Job:
Where a line of the listing below includes the word "Blender", reproduce that line.

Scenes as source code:
============

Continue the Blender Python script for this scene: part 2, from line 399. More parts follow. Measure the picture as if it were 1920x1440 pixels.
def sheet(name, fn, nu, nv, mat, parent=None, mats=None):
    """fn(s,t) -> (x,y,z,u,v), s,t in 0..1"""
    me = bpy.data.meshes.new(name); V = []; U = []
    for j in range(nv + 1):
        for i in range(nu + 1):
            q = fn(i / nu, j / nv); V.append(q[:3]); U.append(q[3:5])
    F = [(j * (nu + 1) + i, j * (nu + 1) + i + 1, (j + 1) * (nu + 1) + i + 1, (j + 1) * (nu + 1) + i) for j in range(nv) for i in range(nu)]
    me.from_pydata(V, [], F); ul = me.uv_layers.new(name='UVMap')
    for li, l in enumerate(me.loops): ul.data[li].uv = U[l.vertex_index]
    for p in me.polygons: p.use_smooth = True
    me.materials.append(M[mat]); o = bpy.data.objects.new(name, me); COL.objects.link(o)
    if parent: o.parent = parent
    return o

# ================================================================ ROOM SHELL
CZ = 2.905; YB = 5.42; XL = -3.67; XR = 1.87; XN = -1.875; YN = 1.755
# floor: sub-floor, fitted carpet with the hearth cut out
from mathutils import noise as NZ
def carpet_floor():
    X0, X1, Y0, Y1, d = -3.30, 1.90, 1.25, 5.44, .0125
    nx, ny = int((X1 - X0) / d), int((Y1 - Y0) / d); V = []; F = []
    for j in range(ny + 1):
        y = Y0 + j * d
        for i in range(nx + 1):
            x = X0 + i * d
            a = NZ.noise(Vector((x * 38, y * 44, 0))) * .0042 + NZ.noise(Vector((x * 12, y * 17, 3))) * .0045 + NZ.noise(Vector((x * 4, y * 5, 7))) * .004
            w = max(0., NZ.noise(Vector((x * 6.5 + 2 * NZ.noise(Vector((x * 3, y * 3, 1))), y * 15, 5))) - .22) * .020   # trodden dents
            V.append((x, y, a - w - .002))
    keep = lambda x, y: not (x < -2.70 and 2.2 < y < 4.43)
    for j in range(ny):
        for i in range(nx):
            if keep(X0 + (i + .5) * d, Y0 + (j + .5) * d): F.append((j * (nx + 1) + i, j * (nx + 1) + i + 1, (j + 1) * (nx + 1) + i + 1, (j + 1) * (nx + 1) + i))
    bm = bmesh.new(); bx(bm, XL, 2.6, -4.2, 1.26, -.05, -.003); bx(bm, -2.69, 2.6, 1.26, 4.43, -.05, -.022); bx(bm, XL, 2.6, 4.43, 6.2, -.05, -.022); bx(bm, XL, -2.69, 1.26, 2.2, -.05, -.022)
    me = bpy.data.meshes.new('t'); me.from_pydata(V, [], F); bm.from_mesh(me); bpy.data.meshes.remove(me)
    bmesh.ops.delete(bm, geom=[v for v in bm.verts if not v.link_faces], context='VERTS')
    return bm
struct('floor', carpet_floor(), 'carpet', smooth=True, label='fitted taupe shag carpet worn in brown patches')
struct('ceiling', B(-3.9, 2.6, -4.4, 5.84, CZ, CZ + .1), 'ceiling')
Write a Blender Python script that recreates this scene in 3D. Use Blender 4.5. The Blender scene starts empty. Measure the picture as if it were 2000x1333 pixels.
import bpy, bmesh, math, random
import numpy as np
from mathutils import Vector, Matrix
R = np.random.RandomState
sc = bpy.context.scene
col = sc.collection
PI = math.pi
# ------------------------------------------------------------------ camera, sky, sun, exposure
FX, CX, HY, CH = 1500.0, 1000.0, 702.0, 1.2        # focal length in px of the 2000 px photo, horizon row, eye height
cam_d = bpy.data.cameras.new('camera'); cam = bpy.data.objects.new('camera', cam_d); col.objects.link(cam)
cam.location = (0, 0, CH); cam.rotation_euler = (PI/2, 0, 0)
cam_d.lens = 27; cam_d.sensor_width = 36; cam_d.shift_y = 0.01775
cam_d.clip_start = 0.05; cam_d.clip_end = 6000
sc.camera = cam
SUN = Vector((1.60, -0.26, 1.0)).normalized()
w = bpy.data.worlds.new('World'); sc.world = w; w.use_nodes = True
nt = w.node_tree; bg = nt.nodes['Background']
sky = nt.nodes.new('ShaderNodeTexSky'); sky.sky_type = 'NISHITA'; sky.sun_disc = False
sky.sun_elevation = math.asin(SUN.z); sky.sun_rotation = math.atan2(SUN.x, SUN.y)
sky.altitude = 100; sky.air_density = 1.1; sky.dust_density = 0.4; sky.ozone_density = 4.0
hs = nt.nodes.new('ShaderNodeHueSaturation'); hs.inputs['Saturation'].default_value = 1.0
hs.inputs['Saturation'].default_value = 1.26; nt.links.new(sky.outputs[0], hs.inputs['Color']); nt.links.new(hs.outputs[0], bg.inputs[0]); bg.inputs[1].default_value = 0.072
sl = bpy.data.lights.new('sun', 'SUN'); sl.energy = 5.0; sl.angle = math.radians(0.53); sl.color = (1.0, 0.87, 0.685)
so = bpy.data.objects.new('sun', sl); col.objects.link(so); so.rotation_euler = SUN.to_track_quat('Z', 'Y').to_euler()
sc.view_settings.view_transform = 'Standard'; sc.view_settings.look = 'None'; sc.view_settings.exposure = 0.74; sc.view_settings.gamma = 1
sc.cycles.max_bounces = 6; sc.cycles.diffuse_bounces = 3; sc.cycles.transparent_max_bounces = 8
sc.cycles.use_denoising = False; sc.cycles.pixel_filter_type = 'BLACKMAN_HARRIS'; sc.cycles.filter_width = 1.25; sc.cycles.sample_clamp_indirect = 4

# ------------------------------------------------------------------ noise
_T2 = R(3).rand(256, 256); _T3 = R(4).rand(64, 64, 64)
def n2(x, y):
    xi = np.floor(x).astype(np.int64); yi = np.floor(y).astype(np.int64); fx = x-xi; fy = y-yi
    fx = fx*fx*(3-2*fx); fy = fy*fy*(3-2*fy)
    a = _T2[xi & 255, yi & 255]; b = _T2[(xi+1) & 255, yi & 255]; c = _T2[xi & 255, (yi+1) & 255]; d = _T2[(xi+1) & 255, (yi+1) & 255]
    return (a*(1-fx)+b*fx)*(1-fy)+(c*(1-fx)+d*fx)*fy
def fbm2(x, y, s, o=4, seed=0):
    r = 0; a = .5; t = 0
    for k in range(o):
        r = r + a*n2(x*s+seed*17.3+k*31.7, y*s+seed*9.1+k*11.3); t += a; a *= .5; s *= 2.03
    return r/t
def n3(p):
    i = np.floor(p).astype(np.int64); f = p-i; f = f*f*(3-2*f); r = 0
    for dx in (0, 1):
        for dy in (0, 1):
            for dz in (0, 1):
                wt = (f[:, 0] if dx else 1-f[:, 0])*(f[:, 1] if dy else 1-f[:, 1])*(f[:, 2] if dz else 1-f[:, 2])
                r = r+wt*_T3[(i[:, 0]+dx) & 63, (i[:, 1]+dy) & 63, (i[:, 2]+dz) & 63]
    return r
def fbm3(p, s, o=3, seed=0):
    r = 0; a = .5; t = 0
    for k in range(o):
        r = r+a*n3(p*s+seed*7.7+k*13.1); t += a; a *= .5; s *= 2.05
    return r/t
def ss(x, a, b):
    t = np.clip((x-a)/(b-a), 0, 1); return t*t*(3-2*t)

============

Exercise response:
Continue the Blender Python script for this scene: part 2, from line 399. More parts follow. Measure the picture as if it were 1920x1440 pixels.
Write a Blender Python script that recreates this scene in 3D. Use Blender 4.5. The Blender scene starts empty. Measure the picture as if it were 2000x1333 pixels.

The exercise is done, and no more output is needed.